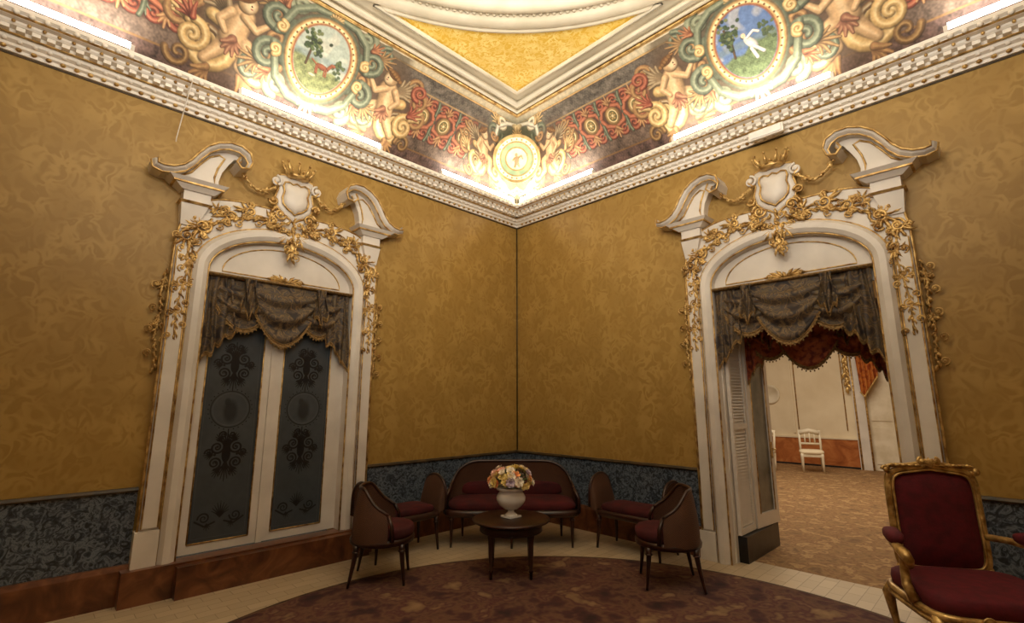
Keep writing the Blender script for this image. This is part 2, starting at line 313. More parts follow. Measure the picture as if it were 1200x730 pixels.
def paint_cove(X,Y,side,ctr):
    n1=sn(X,Y,1,14); n2=sn(X,Y,2,40); n3=sn(X,Y,12,90)
    p=Paint(X,Y,(0,0,0)); p.k=1.2
    b=np.array(S2L((108,88,74)))[None,:]*(1+.5*n1+.4*n2+.4*n3)[:,None]; p.C=np.clip(b,.005,1)
    i=np.nonzero(Y<.24)[0]; p.C[i]=np.clip(np.array(S2L((98,74,66)))[None,:]*(1+.6*n2[i]+.5*n1[i]+.5*n3[i])[:,None],.01,1)
    i=np.nonzero((Y>.92)&(Y<1.15))[0]; p.C[i]=np.clip(np.array(S2L((110,100,88)))[None,:]*(1+.45*n2[i]+.5*n1[i]+.4*n3[i])[:,None],.01,1)
    def hline(y,w,c): 
        i=np.nonzero(abs(Y-y)<w)[0]; p.C[i]=np.array(c)[None,:]*np.clip(1.2-.6*((Y[i]-y)/w)**2,.3,1.3)[:,None]
    hline(.25,.012,GOLDD); hline(.05,.02,S2L((130,104,76))); hline(.95,.014,S2L((170,138,92)))
    hline(1.24,.075,S2L((196,182,150))); hline(1.175,.012,GOLD); hline(1.29,.016,GOLD)
    x=1.5
    while x<7:
        if abs(x-ctr)>.82 and abs(x-ctr-3.9)>.3:
            cy=.66
            i=p.bb(x,cy,.168,.28); k=np.clip((.27-abs(p.Y[i]-cy))/.02,0,1)
            p.mix(i,k*.85,np.array(S2L((94,62,50))))
            for sg in (1,-1):
                p.spiral(x-.10,cy+sg*.18,.078,0,1.4,sg,.022,RED,REDH)
                p.spiral(x+.09,cy+sg*.19,.068,pi,1.4,-sg,.020,RED,REDH)
                p.stroke([(x-.16,cy+sg*.02),(x-.12,cy+sg*.10),(x,cy+sg*.14),(x+.12,cy+sg*.10),(x+.17,cy)],.026,S2L((182,100,66)),REDH)
                p.fan(x,cy+sg*.15,sg*pi/2,1.6,.12,5,.018,S2L((180,128,80)),S2L((224,184,122)))
                p.stroke([(x-.17,cy+sg*.08),(x-.165,cy+sg*.2),(x-.15,cy+sg*.25)],.020,GRN,GRNH)
                p.fan(x+.165,cy+sg*.12,sg*pi/2,1.2,.13,4,.014,GRN,GRNH)
            p.ell(x+.165,cy,.030,.10,GRN,0,shade=.6); p.ell(x+.165,cy,.014,.06,GRNH,0,shade=.4)
            p.ell(x,cy,.102,.118,GOLDD,0); p.ell(x,cy,.090,.105,GOLD,0,shade=.5); p.ell(x,cy,.068,.08,GOLDH,0,.1,inner=.8); p.ell(x,cy,.056,.068,S2L((136,126,70)),0,shade=.5)
            for a in range(6): p.ell(x+.032*cos(a*pi/3),cy+.038*sin(a*pi/3),.013,.013,GOLD,0,shade=.5)
            p.ell(x,cy,.018,.02,GOLDH,0,shade=.4)
        x+=.335
    w=X-Y/1.31*.9
    q=Paint(w,Y,(0,0,0)); q.C=p.C; q.k=1.15
    q.ell(0,.66,.62,.58,S2L((104,106,84)),0,.3)
    for sg in (-1,1):
        q.spiral(.44,.66+sg*.26,.14,pi,1.5,sg,.034,GRN,GRNH); q.spiral(.30,.66+sg*.44,.10,0,1.4,-sg,.030,CRM,(.9,.86,.7))
        q.stroke([(.02,.68+sg*.48),(.2,.68+sg*.44),(.38,.68+sg*.34),(.46,.68+sg*.1)],.028,S2L((206,196,170)),(.9,.86,.7))
        q.fan(.36,.66+sg*.40,sg*.8,1.5,.18,5,.02,GOLD,GOLDH)
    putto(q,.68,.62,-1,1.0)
    q.ell(0,1.13,.10,.05,GOLDH,0,shade=.5); q.fan(0,.98,pi/2,2.0,.16,7,.02,GOLD,GOLDH); q.fan(0,.32,-pi/2,2.0,.2,7,.02,CRM,GOLDH)
    p.C=q.C
    for cx in (ctr,ctr+3.9):
        cy=.76
        i=p.bb(cx,cy,1.0,.50); p.mix(i,np.clip((.98-abs(p.X[i]-cx))/.12,0,1)*.85,np.array(S2L((96,82,62))))
        for a in (1,-1):
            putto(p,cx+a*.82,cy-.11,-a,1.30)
            for c in (1,-1):
                p.spiral(cx+a*.62,cy+c*.38,.10,pi/2,1.5,a*c,.028,GRN,GRNH)
                p.fan(cx+a*.56,cy+c*.28,(0 if a>0 else pi)+a*c*.5,1.6,.22,6,.022,S2L((140,106,68)),GOLD)
                p.spiral(cx+a*.50,cy+c*.20,.15,0 if a<0 else pi,1.6,a*c,.040,GRN,GRNH)
                p.spiral(cx+a*.36,cy+c*.43,.11,pi/2*c,1.5,-a*c,.034,S2L((134,138,108)),GRNH)
                p.stroke([(cx+a*.05,cy+c*.50),(cx+a*.22,cy+c*.48),(cx+a*.38,cy+c*.36),(cx+a*.48,cy+c*.06)],.048,S2L((116,124,98)),GRNH,.3)
                p.fan(cx+a*.46,cy+c*.34,(0 if a>0 else pi)+a*c*.9,1.4,.15,5,.02,S2L((156,94,60)),S2L((214,154,98)))
                p.spiral(cx+a*.45,cy+c*.12,.055,pi/2*c,1.4,a*c,.022,GOLD,GOLDH)
            p.spiral(cx+a*1.14,cy-.32,.13,pi/2,1.5,a,.034,GOLD,GOLDH); p.fan(cx+a*1.16,cy-.18,(0 if a>0 else pi)+a*.8,1.4,.2,5,.022,RED,REDH)
            p.spiral(cx+a*1.18,cy+.14,.10,-pi/2,1.5,-a,.026,RED,REDH)
        p.fan(cx,cy+.43,pi/2,1.8,.12,7,.022,GOLD,GOLDH); p.fan(cx,cy-.42,-pi/2,2.2,.18,7,.026,CRM,GOLDH)
        p.ell(cx,cy,.405,.475,S2L((70,74,58)),0,.06); p.ell(cx,cy,.395,.465,GRN,0,.06,inner=.93,shade=0)
        p.ell(cx,cy,.375,.445,GOLDD,0,.06); p.ell(cx,cy,.36,.43,GOLD,0,.06,inner=.82,shade=0); p.ell(cx,cy,.343,.41,GOLDH,0,.03,inner=.94); p.ell(cx,cy,.305,.38,S2L((158,96,58)),0,.03,inner=.93)
        for k in range(36):
            a=2*pi*k/36; p.ell(cx+.327*cos(a),cy+.395*sin(a),.011,.011,S2L((120,80,40)))
        sky=S2L((168,178,164)) if side=='L' else S2L((90,118,166))
        p.ell(cx,cy,.285,.36,sky,0,.05)
        i=p.bb(cx,cy,.3,.38); i=i[((p.X[i]-cx)/.282)**2+((p.Y[i]-cy)/.357)**2<1]; h=cy-.06+.05*np.sin((p.X[i]-cx)*9)+.02*np.sin((p.X[i]-cx)*31)
        g_=np.array(S2L((124,130,82)) if side=='L' else S2L((100,116,76)))[None,:]*(1+.6*sn(p.X[i],p.Y[i],5,60)+.4*sn(p.X[i],p.Y[i],6,160))[:,None]
        p.mix(i,np.clip((h-p.Y[i])/.03,0,1),np.clip(g_,0,1))
        p.mix(i,np.clip(sn(p.X[i],p.Y[i],9,16)*1.5-.1,0,.45)*(p.Y[i]>h+.02),np.array(S2L((210,200,176))))
        i2=i[(abs(p.Y[i]-(cy-.03))<.05)]; p.mix(i2,np.clip(1-abs(p.Y[i2]-cy+.02)/.05,0,.6),np.array(S2L((110,128,130))))
        R=random.Random(4 if side=='L' else 9); f=1 if side=='L' else -1
        p.stroke([(cx+f*.14,cy-.12),(cx+f*.13,cy+.05),(cx+f*.16,cy+.2)],.012,S2L((88,66,44)))
        for k in range(60):
            p.ell(cx+f*(.13+R.gauss(0,.05)),cy+.12+R.gauss(0,.07),.022,.018,S2L(R.choice([(62,80,50),(88,104,62),(120,128,80),(50,62,44)])),R.uniform(0,3),.4,shade=.3)
        for k in range(24): p.ell(cx-f*(.2+R.gauss(0,.03)),cy+.0+R.gauss(0,.05),.02,.016,S2L(R.choice([(72,88,60),(98,110,70)])),R.uniform(0,3),.4,shade=.3)
        if side=='L':
            c=S2L((150,84,52)); p.ell(cx-.03,cy-.09,.075,.030,c,.1,shade=.5); p.stroke([(cx-.09,cy-.08),(cx-.12,cy-.03),(cx-.14,cy-.03)],.018,c); 
            for dx in (-.08,-.06,.02,.035): p.stroke([(cx+dx,cy-.10),(cx+dx-.01,cy-.17)],.008,c)
            p.stroke([(cx+.04,cy-.08),(cx+.09,cy-.05)],.008,c); p.ell(cx+.05,cy-.2,.04,.014,S2L((206,190,150)),0,shade=.4)
        else:
            c=S2L((226,220,208)); p.ell(cx+.04,cy-.04,.04,.085,c,.6,shade=.5); p.ell(cx-.01,cy+.055,.022,.026,S2L((226,190,150))); p.stroke([(cx+.02,cy+.02),(cx+.09,cy+.06),(cx+.13,cy+.03)],.013,c); p.stroke([(cx+.06,cy-.09),(cx+.13,cy-.17)],.016,c); p.stroke([(cx+.03,cy-.10),(cx+.06,cy-.2)],.016,c)
    C=p.C; g=C.mean(1,keepdims=True); C=C*.88+g*.12
    return np.clip(C*(1+.12*n3)[:,None],0,1)
def colormesh(name,P,nu,nv,C,mat,parent=None,flip=False):
    n=(nu+1)*(nv+1); me=bpy.data.meshes.new(name)
    ii,jj=np.meshgrid(np.arange(nu),np.arange(nv)); a=(jj*(nu+1)+ii).ravel()
    F=np.stack([a,a+1,a+nu+2,a+nu+1],1)
    if flip: F=F[:,::-1]
    me.vertices.add(n); me.vertices.foreach_set('co',P.astype(np.float32).ravel())
    nf=len(F); me.loops.add(nf*4); me.loops.foreach_set('vertex_index',F.astype(np.int32).ravel())
    me.polygons.add(nf); me.polygons.foreach_set('loop_start',np.arange(0,nf*4,4,dtype=np.int32)); 
    try: me.polygons.foreach_set('loop_total',np.full(nf,4,dtype=np.int32))
    except Exception: pass
    me.update(calc_edges=True); me.polygons.foreach_set('use_smooth',np.ones(nf,dtype=bool))
    at=me.color_attributes.new('Col','FLOAT_COLOR','POINT'); cc=np.ones((n,4),np.float32); cc[:,:3]=C; at.data.foreach_set('color',cc.ravel())
    me.materials.append(mat); o=bpy.data.objects.new(name,me); COL.objects.link(o)
    if parent:o.parent=parent
    return o
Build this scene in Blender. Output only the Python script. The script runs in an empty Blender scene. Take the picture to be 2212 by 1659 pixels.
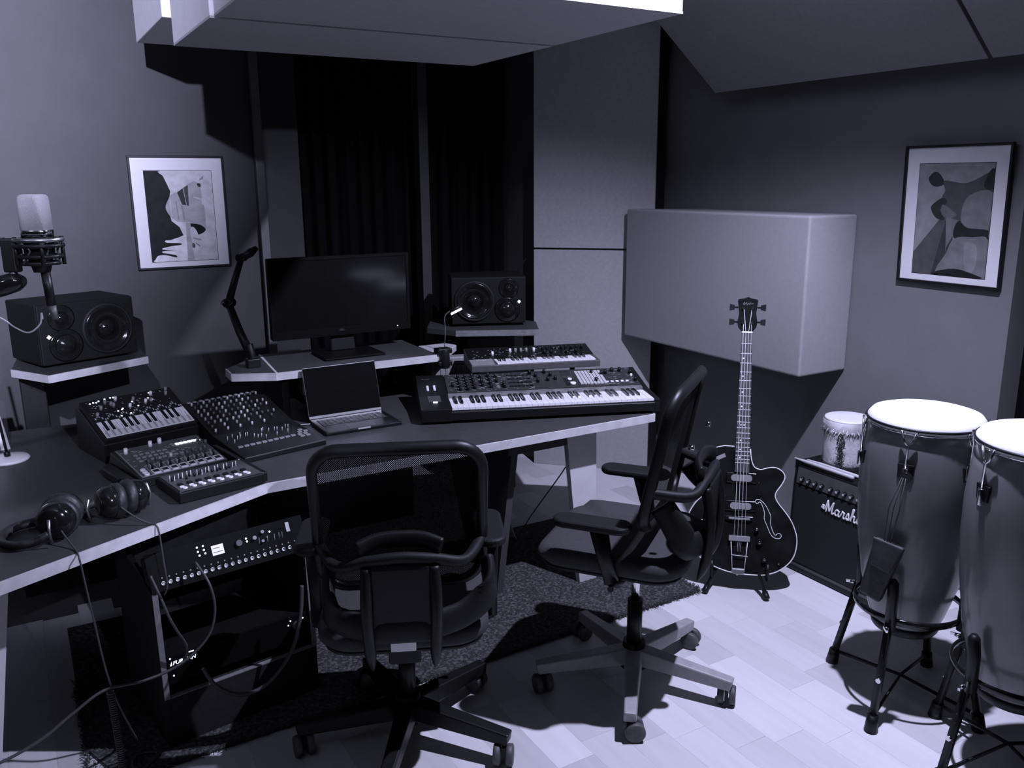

* Instructions for the task
Your answer should be one number: how many lines in the material above contain the string "putto".

* Written answer
2